Where a line holds the string "pixels", return that line.

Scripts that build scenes
········

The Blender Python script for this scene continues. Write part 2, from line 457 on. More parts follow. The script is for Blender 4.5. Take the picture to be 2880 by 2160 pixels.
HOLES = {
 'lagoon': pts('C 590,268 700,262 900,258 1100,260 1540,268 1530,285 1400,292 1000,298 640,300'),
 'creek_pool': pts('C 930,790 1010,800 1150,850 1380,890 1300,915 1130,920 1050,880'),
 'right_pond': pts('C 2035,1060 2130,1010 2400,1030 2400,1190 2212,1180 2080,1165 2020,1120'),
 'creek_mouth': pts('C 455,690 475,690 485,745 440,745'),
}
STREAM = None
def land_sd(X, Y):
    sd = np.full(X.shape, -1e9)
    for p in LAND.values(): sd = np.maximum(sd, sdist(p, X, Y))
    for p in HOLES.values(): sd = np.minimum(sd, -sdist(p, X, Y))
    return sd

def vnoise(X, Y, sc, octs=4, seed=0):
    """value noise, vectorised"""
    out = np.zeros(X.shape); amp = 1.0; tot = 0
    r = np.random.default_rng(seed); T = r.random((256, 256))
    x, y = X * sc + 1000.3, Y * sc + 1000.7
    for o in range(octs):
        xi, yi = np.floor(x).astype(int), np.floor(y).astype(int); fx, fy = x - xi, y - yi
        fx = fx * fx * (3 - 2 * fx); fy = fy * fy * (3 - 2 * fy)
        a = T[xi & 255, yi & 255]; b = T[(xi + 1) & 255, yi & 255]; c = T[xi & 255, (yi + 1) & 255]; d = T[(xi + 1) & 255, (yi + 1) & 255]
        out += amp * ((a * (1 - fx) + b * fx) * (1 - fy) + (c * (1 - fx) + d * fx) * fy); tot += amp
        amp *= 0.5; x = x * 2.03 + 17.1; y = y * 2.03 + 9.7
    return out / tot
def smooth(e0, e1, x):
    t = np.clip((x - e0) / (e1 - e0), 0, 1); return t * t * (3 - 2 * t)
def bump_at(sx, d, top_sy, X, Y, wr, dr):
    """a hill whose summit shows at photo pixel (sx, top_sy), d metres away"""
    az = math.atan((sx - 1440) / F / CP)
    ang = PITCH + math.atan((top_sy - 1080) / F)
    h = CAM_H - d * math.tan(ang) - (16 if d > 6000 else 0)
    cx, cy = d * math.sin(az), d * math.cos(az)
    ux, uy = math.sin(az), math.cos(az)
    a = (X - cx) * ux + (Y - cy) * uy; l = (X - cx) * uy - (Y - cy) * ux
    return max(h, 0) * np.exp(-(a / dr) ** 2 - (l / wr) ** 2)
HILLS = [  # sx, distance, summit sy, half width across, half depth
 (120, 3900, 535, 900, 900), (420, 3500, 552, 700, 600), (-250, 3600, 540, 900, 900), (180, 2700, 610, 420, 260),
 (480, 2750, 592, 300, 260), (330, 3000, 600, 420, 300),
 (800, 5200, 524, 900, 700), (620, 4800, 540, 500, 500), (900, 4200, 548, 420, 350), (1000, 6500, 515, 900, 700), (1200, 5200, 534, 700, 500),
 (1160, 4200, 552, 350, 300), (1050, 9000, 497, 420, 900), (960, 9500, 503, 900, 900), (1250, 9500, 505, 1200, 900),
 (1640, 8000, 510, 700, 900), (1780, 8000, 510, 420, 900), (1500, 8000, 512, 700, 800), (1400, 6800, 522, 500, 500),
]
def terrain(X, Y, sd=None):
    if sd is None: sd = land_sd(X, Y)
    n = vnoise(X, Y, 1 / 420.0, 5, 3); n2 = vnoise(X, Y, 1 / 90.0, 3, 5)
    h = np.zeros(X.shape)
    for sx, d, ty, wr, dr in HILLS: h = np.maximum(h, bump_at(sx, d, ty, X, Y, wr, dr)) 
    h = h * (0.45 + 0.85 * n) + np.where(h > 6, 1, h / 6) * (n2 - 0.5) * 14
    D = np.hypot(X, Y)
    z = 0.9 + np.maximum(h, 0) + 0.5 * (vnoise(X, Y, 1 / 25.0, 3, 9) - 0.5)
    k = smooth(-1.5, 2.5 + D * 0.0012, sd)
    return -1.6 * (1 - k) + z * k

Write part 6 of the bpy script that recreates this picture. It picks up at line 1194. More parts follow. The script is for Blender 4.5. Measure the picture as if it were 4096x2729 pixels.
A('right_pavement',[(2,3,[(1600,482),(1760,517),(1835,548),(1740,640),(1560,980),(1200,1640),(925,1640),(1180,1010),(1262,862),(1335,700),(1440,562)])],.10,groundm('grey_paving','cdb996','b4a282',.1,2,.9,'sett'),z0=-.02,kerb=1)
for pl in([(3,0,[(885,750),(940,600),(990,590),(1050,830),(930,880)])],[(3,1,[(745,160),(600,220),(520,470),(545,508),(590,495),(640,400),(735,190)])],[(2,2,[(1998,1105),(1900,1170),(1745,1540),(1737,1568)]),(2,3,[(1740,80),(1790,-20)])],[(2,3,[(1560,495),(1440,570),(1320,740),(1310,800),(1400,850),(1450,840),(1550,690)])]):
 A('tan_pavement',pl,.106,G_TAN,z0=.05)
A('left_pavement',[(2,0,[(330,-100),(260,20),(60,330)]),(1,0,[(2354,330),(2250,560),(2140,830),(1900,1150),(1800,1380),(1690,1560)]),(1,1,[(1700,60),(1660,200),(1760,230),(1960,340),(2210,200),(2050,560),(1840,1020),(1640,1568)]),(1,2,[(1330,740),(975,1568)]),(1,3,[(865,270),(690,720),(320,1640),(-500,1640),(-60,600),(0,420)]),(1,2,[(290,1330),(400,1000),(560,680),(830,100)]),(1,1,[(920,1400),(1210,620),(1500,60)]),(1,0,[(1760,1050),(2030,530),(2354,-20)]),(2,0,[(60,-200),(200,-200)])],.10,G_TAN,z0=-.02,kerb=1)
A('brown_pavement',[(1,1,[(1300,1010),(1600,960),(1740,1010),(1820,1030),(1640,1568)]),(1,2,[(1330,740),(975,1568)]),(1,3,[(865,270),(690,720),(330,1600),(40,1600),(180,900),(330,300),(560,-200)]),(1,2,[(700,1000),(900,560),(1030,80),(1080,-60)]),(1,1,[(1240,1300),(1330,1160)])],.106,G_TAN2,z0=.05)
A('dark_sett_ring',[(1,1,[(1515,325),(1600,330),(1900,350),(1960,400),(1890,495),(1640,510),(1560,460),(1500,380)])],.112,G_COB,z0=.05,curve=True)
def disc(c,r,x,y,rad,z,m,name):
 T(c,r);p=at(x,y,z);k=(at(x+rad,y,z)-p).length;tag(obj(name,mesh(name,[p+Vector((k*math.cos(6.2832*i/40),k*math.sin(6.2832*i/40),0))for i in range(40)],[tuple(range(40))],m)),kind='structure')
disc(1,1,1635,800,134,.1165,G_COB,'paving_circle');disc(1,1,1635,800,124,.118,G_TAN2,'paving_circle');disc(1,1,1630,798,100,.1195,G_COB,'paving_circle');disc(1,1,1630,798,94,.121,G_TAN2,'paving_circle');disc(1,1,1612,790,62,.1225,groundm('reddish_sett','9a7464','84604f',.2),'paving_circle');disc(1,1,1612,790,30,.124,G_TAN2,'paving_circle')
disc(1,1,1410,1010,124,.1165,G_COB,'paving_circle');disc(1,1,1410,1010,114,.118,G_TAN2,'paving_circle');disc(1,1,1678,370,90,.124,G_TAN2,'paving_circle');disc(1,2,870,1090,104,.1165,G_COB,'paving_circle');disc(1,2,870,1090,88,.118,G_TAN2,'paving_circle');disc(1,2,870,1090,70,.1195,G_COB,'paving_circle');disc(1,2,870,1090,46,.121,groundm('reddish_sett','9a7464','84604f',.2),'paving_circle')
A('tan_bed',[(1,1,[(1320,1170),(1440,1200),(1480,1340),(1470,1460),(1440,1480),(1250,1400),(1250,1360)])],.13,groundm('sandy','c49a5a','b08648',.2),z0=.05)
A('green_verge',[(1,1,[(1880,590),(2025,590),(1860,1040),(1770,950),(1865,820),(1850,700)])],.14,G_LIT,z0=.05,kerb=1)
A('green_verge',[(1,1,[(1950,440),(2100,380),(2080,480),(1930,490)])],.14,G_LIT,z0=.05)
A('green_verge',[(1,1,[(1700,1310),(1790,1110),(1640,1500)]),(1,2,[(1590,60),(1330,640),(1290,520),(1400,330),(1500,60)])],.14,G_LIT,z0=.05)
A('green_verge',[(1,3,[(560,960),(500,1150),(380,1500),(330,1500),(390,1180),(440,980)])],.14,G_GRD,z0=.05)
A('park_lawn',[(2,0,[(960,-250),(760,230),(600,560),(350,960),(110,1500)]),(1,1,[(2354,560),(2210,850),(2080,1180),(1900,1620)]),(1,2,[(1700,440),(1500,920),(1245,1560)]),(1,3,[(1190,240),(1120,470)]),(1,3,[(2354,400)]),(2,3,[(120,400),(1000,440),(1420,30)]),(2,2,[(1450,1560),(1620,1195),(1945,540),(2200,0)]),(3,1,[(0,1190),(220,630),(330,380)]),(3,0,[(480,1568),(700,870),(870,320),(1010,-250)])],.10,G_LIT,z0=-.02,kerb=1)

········

Final answer =>
The Blender Python script for this scene continues. Write part 2, from line 457 on. More parts follow. The script is for Blender 4.5. Take the picture to be 2880 by 2160 pixels.
Write part 6 of the bpy script that recreates this picture. It picks up at line 1194. More parts follow. The script is for Blender 4.5. Measure the picture as if it were 4096x2729 pixels.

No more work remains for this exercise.